Sunday, July 17, 2005

Aunt Agony 170705

Originally posted by drx:
An ugly guy loves a girl. After being friends for 2 years, they becomes lovers and girl just after 1 year the girl left him. He uses 100% of his love for the girl and was shock at what she done. He had given tender loving care to her in the end she left him for another man.

So did he do a bad judgement ?




100% effort = 100% result? It never happens.

So ?% must be given to give at least 80% result? In the first place, what's 80% result we are talking about? For all you know, the scenario that happens could be THE 80%, for if we could rewind time, the relationship could probably be even shorter and less fulfilling if the percentage of giving is less.

Then again, throughout your post, the whole entire chunk of essay you have written, is so heavily saturated with the guy's opinion, thoughts and preception of what goodness in a relationship is all about. There is little information about what he knows about the actual emotional realm of his love.

Losing a relationship without understanding why... very bad.

Regarding your seven listed points of a 100% love from the guy... What makes you think this whole list is WHAT the girl is looking for? You are SO sure that these points are somewhere near her actual needs? And how much does this guy knows about her? We are talking about emotional sense; how much does he knows?

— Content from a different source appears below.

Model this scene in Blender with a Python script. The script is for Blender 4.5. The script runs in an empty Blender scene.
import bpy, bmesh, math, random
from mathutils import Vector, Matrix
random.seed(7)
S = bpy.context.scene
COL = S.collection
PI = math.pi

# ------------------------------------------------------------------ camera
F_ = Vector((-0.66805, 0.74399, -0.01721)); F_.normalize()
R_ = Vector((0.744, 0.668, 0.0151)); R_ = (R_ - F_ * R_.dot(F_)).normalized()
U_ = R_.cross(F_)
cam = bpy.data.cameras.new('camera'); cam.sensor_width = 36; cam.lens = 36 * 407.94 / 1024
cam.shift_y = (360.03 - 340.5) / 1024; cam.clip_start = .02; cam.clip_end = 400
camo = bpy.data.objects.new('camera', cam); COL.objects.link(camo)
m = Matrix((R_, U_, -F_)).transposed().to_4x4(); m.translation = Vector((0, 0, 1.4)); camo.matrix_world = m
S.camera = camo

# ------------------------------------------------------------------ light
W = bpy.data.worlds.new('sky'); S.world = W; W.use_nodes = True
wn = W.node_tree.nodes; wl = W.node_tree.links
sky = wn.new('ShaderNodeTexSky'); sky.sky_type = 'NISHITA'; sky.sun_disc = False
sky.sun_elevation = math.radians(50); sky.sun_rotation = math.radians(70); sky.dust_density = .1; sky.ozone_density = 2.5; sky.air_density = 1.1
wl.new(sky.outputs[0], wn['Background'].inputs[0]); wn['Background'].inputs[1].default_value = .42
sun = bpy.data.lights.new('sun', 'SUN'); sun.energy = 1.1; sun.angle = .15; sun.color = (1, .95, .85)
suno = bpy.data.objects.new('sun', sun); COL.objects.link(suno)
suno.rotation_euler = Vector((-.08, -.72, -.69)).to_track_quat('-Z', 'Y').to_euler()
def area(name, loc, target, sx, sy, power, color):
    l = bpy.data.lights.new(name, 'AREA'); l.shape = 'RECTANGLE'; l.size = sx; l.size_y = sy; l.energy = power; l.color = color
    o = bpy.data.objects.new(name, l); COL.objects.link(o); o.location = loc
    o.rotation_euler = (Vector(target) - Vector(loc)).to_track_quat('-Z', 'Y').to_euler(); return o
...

To fight a war without intelligence network is to die without knowing why.

***

Seriously, it's hard to pinpoint exactly what went wrong with the relationship because chances are, this guy may not truely know the woman he has gotten for a year. And because he don't really know the woman the way he ought to and if this wasn't communicated, he probably thinks what he is doing is 'on the right track' and thus continued whatosever way he always do.

The woman may gradually realise that the man, despite being very nice guy, isn't the kind of man she would seek transitory or ultimately. This is NOT a question of 100% giving, nice guy or whatever - this is the question of suitability and needs. Say I dislike eating pasta, although eating pasta will definitely fill my stomach, but that doesn't mean I must eat pasta because I know it can fill my stomach. (Nice guy is nice, but that doesn't mean her needs is such that she would desire a nice guy... understand?)

And before you go 'Ok, I am going to become a bad guy (in whatsoever definition you thought of a 'bad guy') - its useless as you are trending on foreign land. That region is completely alien to you and if you try to walk that path, you end up belonging to nowhere (In marketing sense, you merely spolit your branding - you can't have mix messages in your branding). Just lookout for ladies that appreciate nice guys. Full stop. It's as simple as that - someone who could see your goodness and qualities as part of her essential needs.